Security Professional
Joe Thompson
I'm a security professional working on building a career that I find genuinely meaningful. Earlier this year I passed the Hack The Box CPTS exam — 14 out of 14 flags — and I hold the CISSP along with a range of certifications that reflect the depth of knowledge I've built across the field. I'm always looking for new opportunities to learn while keeping up with the projects that push my understanding — Hack The Box, building this site, and documenting the work as I go. I learn by building things.
My path here wasn't the typical one. I wasn't the CS major who went straight into IT out of school. I spent the better part of fifteen years working in film and television — editing features and producing broadcast series at a level I'm genuinely proud of. What eventually pulled me away wasn't a lack of love for the craft. It was the reality of a freelance career: the constant hustle to line up the next job, the lifestyle that fits your twenties perfectly and starts to feel unsustainable once your priorities shift. I wanted work that was building toward something, and I wanted some stability while building it.
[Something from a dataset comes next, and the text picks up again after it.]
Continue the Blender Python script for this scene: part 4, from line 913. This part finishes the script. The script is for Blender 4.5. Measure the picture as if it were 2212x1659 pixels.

What that career gave me, I still use every day. Working in large, chaotic environments where the power dynamics are extreme and communication is everything teaches you things no classroom or course will. I learned how to stay calm when everything around you is loud, how to work alongside anyone regardless of where they sit in a hierarchy, and how to manage upward when the situation calls for it. As a story producer and editor, the actual job was finding a coherent story buried in hundreds of hours of raw footage — sifting through the noise to find the threads that connect. That skill has a different name in security work, but it's the same muscle.
I share my work here as I grow and continue to learn. The people whose content helped me when I was starting out made this field feel approachable when it could have felt overwhelming, and if something here does that for someone else, that's worth the effort. If I'm honest about where I want to end up — I'd love to one day work alongside the people whose work I've been learning from. That feels like a goal worth naming out loud.